My first musical discovery in 2014 is a live recording from
2011 of Cuban pianist Jorge Luis Prats. Not only was I unfamiliar with Mr.
Prats’s artistry, much of the repertoire he presents in his recital are new
discoveries for me.
Jorge Luis Prats won the prestigious Long-Thibaud
competition in 1977, a win that should have introduced him to the musical world
in the most spectacular way. Because Prats is Cuban, his career became the
victim of cold war politics, limiting his performances to (then) Soviet-bloc
countries as well as in Mexico, Cuba, and South America. The present recording,
made in the beautiful concert hall in Zaragoza, Spain, marks his first major
performance in Europe for many years. Listening to this recording prompted the
question of why we had to wait so long to hear this major artist. Is this not
another reminder that talent is often the last and least of the factors in the “making” of a musical career?
Prats opened his recital with five of Granados’s monumental
piano cycle, Goyescas – the pianist
left out the Epilogo, but inserted
between the fourth and fifth pieces another Granados work, El pelele. Goyescas was
of course the composer’s hommage to
the great Spanish painter. Granados loved the
works of Goya, “for his models, quarrels, his loves and flatteries; those pink
and white cheeks against lace and black velvet, those tight-waisted bodies,
hands of jasmine and mother-of-pearl resting on jet trinkets. All of these
things dazzled and possessed me.”
Just as the works of Goya dazzled Granados, listeners have
long been dazzled and moved by Granados’s richly coloured score ever since its
premiere in 1914, with its dense and multi-layered piano writing, and its many
beguiling melodies. The thickness of the pianistic texture, as well as the almost
insurmountable pianistic challenges, presents difficulties for any pianist
attempting this music. For me, the greatest challenge lies in presenting this
music idiomatically, and with élan and style. Prats’s playing
towers above the many challenges presented in the score, and he plays this music
as if he was born for it. The pianist brings out the character of every work in
the set - the suaveness and gracefulness of the opening Los Requiebros, the quasi-impressionistic Coloquio en la Reja, the high-spirited El Fandango de Candil, the melancholic and tender Quejas Ó La Maya Y El Ruiseñor, for me the emotional core of the entire set, and
the death-haunted El Amor Y La Muerte
– and highlight for us the beauty inherent in every one of the unique pieces in
Granados giant canvas. These are performances that give us not only visceral excitement, which many
pianists today are capable of, but moments of great depth, expressiveness,
emotion and tenderness. This is piano playing that moves.

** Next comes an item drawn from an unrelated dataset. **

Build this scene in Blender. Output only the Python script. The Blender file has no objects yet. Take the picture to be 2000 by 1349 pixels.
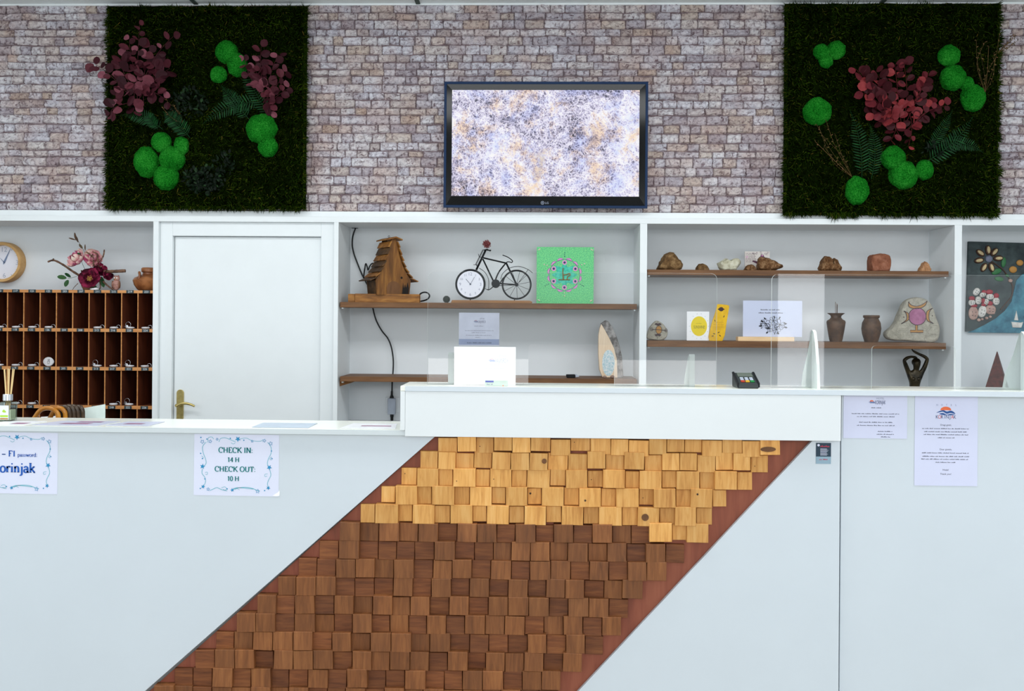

I only wonder why the pianist added El pelele in between Quejas Ó La Maya
Y El Ruiseñor and El Amor Y La Muerte. For me, the
character of El pelele does not match
the character of the rest of the pieces in the set. Moreover, there is a strong
thematic connection between Quejas
Ó
La Maya Y El Ruiseñor and El Amor Y La Muerte, as well as an
emotional connection between the two works, a connection that is broken by the
insertion of an extraneous work in between.
None of the other works in
this recital, from Heitor Villa-Lobos’s Bachiana
brasileira No. 4, to the three encores that followed, cast any doubts in my
mind that Jorge Luis Prats is a stupendous pianist, and a major artist. In the
three encores, the pianist rewards the audience with Carlos Fariñas’s Alta Gracia, Ignacio Cervantes
salon-like Danzas cubanas, and
Ernesto Lecuona’s famous Malagueña.
These are music of a lighter vein, which in many ways augments the challenge
for the artist, who must play this music not only convincingly, but also with
taste. Prats plays this music with great humour, conviction, taste, and style.
I hope that this
beautifully recorded and engineered recording from Decca will serve to raise the
consciousness of Jorge Luis Prats in the minds of music lovers. There is no
reason why an artist of this caliber should not become a household name in
pianistic circles. He certainly deserves to be.